Charlie Martz et autres histoires

(The Unpublished Stories of Elmore Leonard : Charlie Martz and Other Stories)

  1. Fragments d’Amérique

    D’Elmore Leonard, on croyait tout connaître : son style lapidaire si typique, sa richesse, avec sa bibliographie si riche et variée. Et c’est donc avec un plaisir de gamin alléché que l’on apprend l’édition de nouvelles demeurées jusqu’à présent inédites. Tel un délicieux patchwork, chacun pourra y trouver son bonheur littéraire. Des scènes de western (« Charlie Martz », ou la vengeance de Billy Bushway face à un shérif vieillissant, ou « Confession », avec un prêtre atypique aux prises avec de sinistres individus bien décidés à récupérer le butin d’un vol), une peinture au vitriol du cinéma sur un plateau de tournage (« Un bon fantassin syrien est un fantassin mort »), une saynète de vie conjugale (« La coupe italienne »), une vendetta qui se clôt sur une bien étrange solution à des mots croisés (« Un, horizontal »), etc.

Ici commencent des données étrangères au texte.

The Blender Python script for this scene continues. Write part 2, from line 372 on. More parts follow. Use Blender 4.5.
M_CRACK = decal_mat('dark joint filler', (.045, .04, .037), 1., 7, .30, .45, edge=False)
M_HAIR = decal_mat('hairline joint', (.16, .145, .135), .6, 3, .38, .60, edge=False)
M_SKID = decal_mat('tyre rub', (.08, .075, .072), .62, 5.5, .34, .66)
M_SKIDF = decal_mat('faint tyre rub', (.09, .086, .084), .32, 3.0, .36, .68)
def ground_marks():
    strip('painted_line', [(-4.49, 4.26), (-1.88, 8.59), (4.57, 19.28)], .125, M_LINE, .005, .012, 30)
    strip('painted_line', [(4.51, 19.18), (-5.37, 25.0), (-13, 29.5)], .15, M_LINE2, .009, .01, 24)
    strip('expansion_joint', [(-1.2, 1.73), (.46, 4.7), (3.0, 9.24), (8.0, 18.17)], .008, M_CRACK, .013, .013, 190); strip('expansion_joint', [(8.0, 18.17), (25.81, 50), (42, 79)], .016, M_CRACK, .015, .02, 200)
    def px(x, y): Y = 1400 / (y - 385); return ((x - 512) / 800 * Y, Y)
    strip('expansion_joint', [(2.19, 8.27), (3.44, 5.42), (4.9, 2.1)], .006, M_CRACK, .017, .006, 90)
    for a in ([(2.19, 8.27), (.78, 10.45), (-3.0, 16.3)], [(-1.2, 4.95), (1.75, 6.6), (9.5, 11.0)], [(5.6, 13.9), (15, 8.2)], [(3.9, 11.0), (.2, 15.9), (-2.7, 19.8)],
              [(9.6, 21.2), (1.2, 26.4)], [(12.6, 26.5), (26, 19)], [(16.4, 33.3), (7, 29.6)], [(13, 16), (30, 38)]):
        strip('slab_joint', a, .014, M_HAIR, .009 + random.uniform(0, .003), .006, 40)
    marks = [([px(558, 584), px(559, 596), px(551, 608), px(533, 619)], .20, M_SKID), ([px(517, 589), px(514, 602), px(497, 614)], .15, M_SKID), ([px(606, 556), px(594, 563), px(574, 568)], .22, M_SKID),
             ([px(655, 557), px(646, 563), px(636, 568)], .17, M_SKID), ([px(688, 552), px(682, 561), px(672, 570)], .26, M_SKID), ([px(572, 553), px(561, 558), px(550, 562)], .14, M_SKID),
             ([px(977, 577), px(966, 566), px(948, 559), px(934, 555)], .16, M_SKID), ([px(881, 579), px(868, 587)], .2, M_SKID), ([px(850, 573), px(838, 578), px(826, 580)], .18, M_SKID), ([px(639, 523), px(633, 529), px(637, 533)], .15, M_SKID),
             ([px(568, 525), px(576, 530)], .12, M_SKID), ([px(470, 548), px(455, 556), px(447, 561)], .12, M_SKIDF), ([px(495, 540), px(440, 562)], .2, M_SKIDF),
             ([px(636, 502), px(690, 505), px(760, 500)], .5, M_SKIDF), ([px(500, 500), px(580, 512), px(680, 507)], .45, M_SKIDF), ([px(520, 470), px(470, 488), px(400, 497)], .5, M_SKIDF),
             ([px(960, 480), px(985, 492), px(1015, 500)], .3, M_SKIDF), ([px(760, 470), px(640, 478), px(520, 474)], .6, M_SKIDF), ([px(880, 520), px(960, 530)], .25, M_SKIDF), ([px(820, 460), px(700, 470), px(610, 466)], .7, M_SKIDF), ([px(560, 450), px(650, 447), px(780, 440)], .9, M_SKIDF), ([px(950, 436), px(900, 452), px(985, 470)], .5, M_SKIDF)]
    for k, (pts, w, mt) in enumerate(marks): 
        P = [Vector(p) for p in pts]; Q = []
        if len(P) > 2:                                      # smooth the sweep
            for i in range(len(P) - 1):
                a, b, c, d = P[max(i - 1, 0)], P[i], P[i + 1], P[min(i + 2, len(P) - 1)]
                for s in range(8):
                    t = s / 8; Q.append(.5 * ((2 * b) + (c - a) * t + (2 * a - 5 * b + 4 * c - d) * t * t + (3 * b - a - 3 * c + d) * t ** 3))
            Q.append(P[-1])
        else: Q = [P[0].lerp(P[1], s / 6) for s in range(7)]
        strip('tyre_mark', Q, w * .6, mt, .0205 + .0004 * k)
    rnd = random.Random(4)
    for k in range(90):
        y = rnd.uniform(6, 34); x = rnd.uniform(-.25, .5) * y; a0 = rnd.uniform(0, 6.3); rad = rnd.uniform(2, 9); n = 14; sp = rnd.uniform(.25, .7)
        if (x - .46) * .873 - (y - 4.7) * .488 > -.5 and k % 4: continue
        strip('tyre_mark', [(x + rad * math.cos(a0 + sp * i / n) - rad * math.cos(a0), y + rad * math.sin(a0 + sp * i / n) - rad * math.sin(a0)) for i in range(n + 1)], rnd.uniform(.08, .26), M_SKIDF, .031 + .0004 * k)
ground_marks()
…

Elmore Leonard maîtrise son art, alors que ces récits datent pour la plupart du milieu des années 1950, soit juste avant qu’il ne se lance dans les romans qui ont fait son succès critique et public. Des dialogues au cordeau, un sens de la mise en scène bien dépouillée, des descriptions réduites à leur plus simple expression sans jamais qu’un mot ne manque, et autant de démonstrations de ce que doivent être des nouvelles à chute. A cet égard, « Arma virumque cano » en est le plus bel exemple : seize pages décrivant un échange bien banal entre un conducteur et une autostoppeuse avant le final, excellent et mémorable. Tout le génie de l’écrivain est définitivement là : le vernis d’un moment banal, et l’épilogue qui surprend et fauche le lecteur puisque ce dernier était trop euthanasié pour voir venir le twist. Et même si la surprise ou l’originalité n’est pas toujours au rendez-vous (« Juste pour faire quelque chose »), ce recueil séduit indéniablement. Il fait un peu penser à une assiette d’antipasti dans laquelle on peut piocher, en fonction de ses goûts propres, avant de passer au plat de résistance, à savoir les autres ouvrages d’Elmore Leonard.